Frank W. Berry (center), commissioner of Georgia Department of Community Health (DCH), is shown after a meeting last year of the DCH board. (Hyosub Shin /

Senior care homes to post inspection reports on own websites

The state agency charged with safeguarding seniors in assisted living and personal care homes took a step Thursday that officials say will bring more transparency to the system and help consumers.

The Department of Community Health board gave final approval to a rule change that will require facilities to post the most recent 18 months of state inspection reports and correction plans on their own websites. It’s unclear exactly how useful it will be to consumers because the department doesn’t have enough staff to carry out annual inspections and has struggled at times to produce timely reports.

DCH Commissioner Frank W. Berry said the goal is to ensure the health and safety of thousands of Georgians who live in these state-licensed facilities. He did not immediately know Thursday when consumers would begin to see the changes.

“Getting more information will help them make an informed decision as they look for places that they will want to live,” Berry said. “The more information you give them, the more informed they can be to make a good decision.”

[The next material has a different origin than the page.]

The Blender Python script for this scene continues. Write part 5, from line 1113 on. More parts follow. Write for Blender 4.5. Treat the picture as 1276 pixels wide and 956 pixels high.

The new rule follows an Atlanta Journal-Constitution investigation last fall that found nearly 700 cases of neglect and abuse across a system of assisted living and large personal care homes. The public was largely in the dark about the problems because the DCH, which regulates the homes, had a state website that was cumbersome and often had reports that were outdated. The agency upgraded its website last month to make it more user friendly.